For the better part of a decade, tech investor Balaji Srinivasan has been calling for Silicon Valley to “secede” from the rest of the United States. The free-market tech guru doesn’t just want space from regulators and government officials; he literally wants the industry’s coders and bigwigs to split off and crowdfund their own separate country.
Over the years, Srinivasan has articulated his own political philosophy, which he calls “the network state” movement—an anarcho-capitalist school of thought that envisions the creation of privately run “countries” that are governed by decentralized corporations rather than governments.
Last year, Srinivasan announced the launch of a new school where interested tech denizens could learn how to take part in the Network State movement. The school, which was announced on his blog, was styled as a place where the founder’s followers could go to learn about the tenets of his philosophy, which is, admittedly, pretty weird. Even weirder was the school’s announced location: a $100 billion city in Malaysia that was partially developed by the Chinese government as part of its “Belt and Road” initiative before being abandoned due to political turmoil between China and the local government. “Forest City,” located in Johor, is now considered a “ghost” metropolis, filled with uninhabited high-rises and other urban superstructures that no one is using. Well, no one except Srinivasan’s Network Staters, that is.
Bloomberg reports that the Wake Forest school is officially open for business, and class is in session. What does a typical day in Forest City look like? Apparently, it’s not all that different from a typical day in Silicon Valley. The report describes participants’ daily experience as a combination of coding, fitness, fine dining, and long seminars where they get to listen to some rich guy talk—all things they could have enjoyed from the comfort of San Francisco:
Nearly 400 students, many of them entrepreneurs, have so far made the journey to Forest City to study everything from coding to unconventional theories on statehood. They’re building crypto projects, fine-tuning their physiques and testing whether a shared ideology — rather than just shared territory — can bind a community. The price starts at $1,500 per month, including lodging and food, for those who opt for a shared room.

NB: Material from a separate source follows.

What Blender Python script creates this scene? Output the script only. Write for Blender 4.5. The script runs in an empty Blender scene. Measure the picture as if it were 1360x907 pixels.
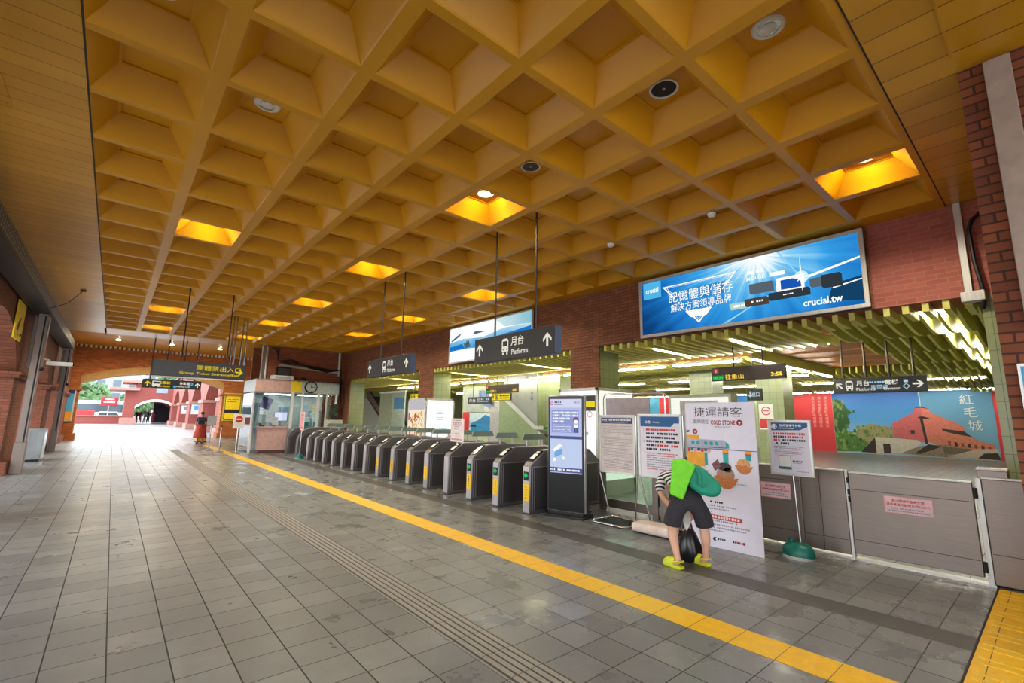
import bpy, bmesh, math, random
from mathutils import Vector, Matrix
random.seed(7)
SKY, EXPO, EK = 1.9, 1.5, .36
C = bpy.context.scene.collection
PI = math.pi

# ------------------------------------------------------------------ colours and materials
def lin(c):
    return c / 12.92 if c <= .04045 else ((c + .055) / 1.055) ** 2.4
def rgb(h):
    if isinstance(h, str):
        return tuple(lin(int(h[i:i + 2], 16) / 255) for i in (0, 2, 4)) + (1,)
    return tuple(h) + (1,)
MATS = {}
class NT:
    def __init__(s, name):
        s.m = bpy.data.materials.new(name); s.m.use_nodes = True
        s.t = s.m.node_tree; s.t.nodes.clear()
        s.out = s.n('ShaderNodeOutputMaterial')
    def n(s, kind, **k):
        o = s.t.nodes.new(kind)
        for a, b in k.items(): setattr(o, a, b)
        return o
    def l(s, a, b): s.t.links.new(a, b)
    def math(s, op, a, b=None, c=None):
        o = s.n('ShaderNodeMath', operation=op)
        for i, v in enumerate((a, b, c)):
            if v is None: continue
            if isinstance(v, (int, float)): o.inputs[i].default_value = v
            else: s.l(v, o.inputs[i])
        return o.outputs[0]
    def mix(s, f, a, b):
        o = s.n('ShaderNodeMix', data_type='RGBA')
        for i, v in ((0, f), (6, a), (7, b)):
            if isinstance(v, (int, float)): o.inputs[i].default_value = v
            elif isinstance(v, tuple): o.inputs[i].default_value = v
            else: s.l(v, o.inputs[i])
        return o.outputs[2]
    def noise(s, vec, scale, detail=3, rough=.5):
        o = s.n('ShaderNodeTexNoise'); o.inputs['Scale'].default_value = scale
        o.inputs['Detail'].default_value = detail; o.inputs['Roughness'].default_value = rough
        if vec is not None: s.l(vec, o.inputs['Vector'])
        return o.outputs['Fac']
    def ramp(s, f, stops):
        o = s.n('ShaderNodeValToRGB'); e = o.color_ramp.elements
        while len(e) < len(stops): e.new(.5)
        for i, (p, c) in enumerate(stops):
            e[i].position = p; e[i].color = c
        s.l(f, o.inputs[0]); return o.outputs[0]
    def pos(s): return s.n('ShaderNodeNewGeometry').outputs['Position']
    def sep(s, v):
        o = s.n('ShaderNodeSeparateXYZ'); s.l(v, o.inputs[0]); return o.outputs
    def comb(s, x, y, z):
        o = s.n('ShaderNodeCombineXYZ')
        for i, v in enumerate((x, y, z)):
            if isinstance(v, (int, float)): o.inputs[i].default_value = v
            else: s.l(v, o.inputs[i])
        return o.outputs[0]
    def bsdf(s, col, rough=.5, metal=0, bump=None, bstr=.2, bdist=.01, emit=None, estr=0, spec=None):
        b = s.n('ShaderNodeBsdfPrincipled')
        def put(k, v):
            if isinstance(v, (int, float, tuple)): b.inputs[k].default_value = v
            else: s.l(v, b.inputs[k])
        put('Base Color', col); put('Roughness', rough); put('Metallic', metal)
        if spec is not None: put('Specular IOR Level', spec)
        if emit is not None: put('Emission Color', emit); put('Emission Strength', estr)
        if bump is not None:
            k = s.n('ShaderNodeBump'); k.inputs['Strength'].default_value = bstr; k.inputs['Distance'].default_value = bdist
            s.l(bump, k.inputs['Height']); s.l(k.outputs[0], b.inputs['Normal'])
        s.l(b.outputs[0], s.out.inputs[0]); return b

def P(name, col, rough=.5, metal=0, var=.12, scale=9, spec=None):
    """plain painted/plastic surface with a slight procedural unevenness"""
    if name in MATS: return MATS[name]
    t = NT(name); c = rgb(col); p = t.pos()
    f = t.noise(p, scale, 4)
    d = tuple(x * (1 - var) for x in c[:3]) + (1,); u = tuple(min(1, x * (1 + var)) for x in c[:3]) + (1,)
    t.bsdf(t.ramp(f, [(.3, d), (.7, u)]), rough, metal, spec=spec)
    MATS[name] = t.m; return t.m
def E(name, col, s=1.0, spread=False):
    """something that gives off light (lamp, backlit print, screen)"""
    if name in MATS: return MATS[name]
    t = NT(name); e = t.n('ShaderNodeEmission'); e.inputs[0].default_value = rgb(col); e.inputs[1].default_value = s if s > 2 else s * EK
    t.l(e.outputs[0], t.out.inputs[0]); MATS[name] = t.m; return t.m
def steel(name, col, rough=.35, metal=.9, axis='z', var=.15):
    if name in MATS: return MATS[name]
    t = NT(name); c = rgb(col); x, y, z = t.sep(t.pos())
    k = {'z': (60, 60, 2), 'h': (3, 3, 140)}[axis]
    v = t.comb(t.math('MULTIPLY', x, k[0]), t.math('MULTIPLY', y, k[1]), t.math('MULTIPLY', z, k[2]))
    f = t.noise(v, 1, 3); g = t.noise(t.pos(), 2.2, 3)
    f = t.math('ADD', t.math('MULTIPLY', f, .5), t.math('MULTIPLY', g, .5))
    d = tuple(q * (1 - var) for q in c[:3]) + (1,); u = tuple(min(1, q * (1 + var)) for q in c[:3]) + (1,)
    r = t.math('ADD', t.math('MULTIPLY', g, .25), rough - .1)
    t.bsdf(t.ramp(f, [(.35, d), (.65, u)]), r, metal); MATS[name] = t.m; return t.m
def brick(name, axis, c1, c2, mortar, w=.21, h=.066, m=.006, offset=.5, rough=.75, bstr=.5, shift=(0, 0)):
    if name in MATS: return MATS[name]
    t = NT(name); x, y, z = t.sep(t.pos())
    a = {'x': y, 'y': x, 'xy': t.math('ADD', x, y)}[axis]
    if axis == 'f': a = x
    v = t.comb(t.math('ADD', a, shift[0]), t.math('ADD', z, shift[1]), 0)
    b = t.n('ShaderNodeTexBrick', offset=offset); t.l(v, b.inputs['Vector'])
    for k, q in (('Scale', 1), ('Brick Width', w), ('Row Height', h), ('Mortar Size', m), ('Mortar Smooth', .15), ('Bias', 0)):
        b.inputs[k].default_value = q
    b.inputs['Color1'].default_value = rgb(c1); b.inputs['Color2'].default_value = rgb(c2); b.inputs['Mortar'].default_value = rgb(mortar)
    f = t.noise(t.pos(), 3.5, 5)
    col = t.mix(t.math('MULTIPLY', f, .5), b.outputs['Color'], rgb(c2))
    hgt = t.math('SUBTRACT', 1, b.outputs['Fac'])
    t.bsdf(col, rough, bump=hgt, bstr=bstr, bdist=.006); MATS[name] = t.m; return t.m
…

Despite the less than remarkable offerings on display here, participants seem excited (one participant told Bloomberg it was great to be “surrounded by other awesome builders”) and, despite what would seem to be obvious and insurmountable obstacles to the movement’s success (building a new country is incredibly hard—if not impossible), the Network State continues to gain steam. Its proselytizers continue to amass funding and political support, and some members of the community even say they would like to use Greenland—the Danish territory that the Trump administration is currently trying to buy—as a testbed for the movement’s viability. Others are busy fighting for territory in the Balkans, or attempting other, less practical endeavors—like planting a flag on an asteroid. At the same time, the “Freedom Cities” movement (which is backed by many of the same people involved in Srinivasan’s movement) continues to enjoy a sizable lobby with the ear of the Trump administration.
With the new school, Srinivasan is obviously creating a hub from which his ideology can be incubated and then mass-produced. To get any movement off the ground, you obviously need disciples to spread the word.
At the same time, while the Network State is enjoying some momentum, many of its projects have struggled or stalled. Prospera, a new city off the coast of Honduras that had been thought of as a promising test case for the movement, continues to be entwined in a nasty legal battle with the Honduran government over its very existence. It seems plausible that this—a pitched struggle with existing powers—may be the real future of the Network State movement, less the giddy hyper-capitalist idealism its founder espouses.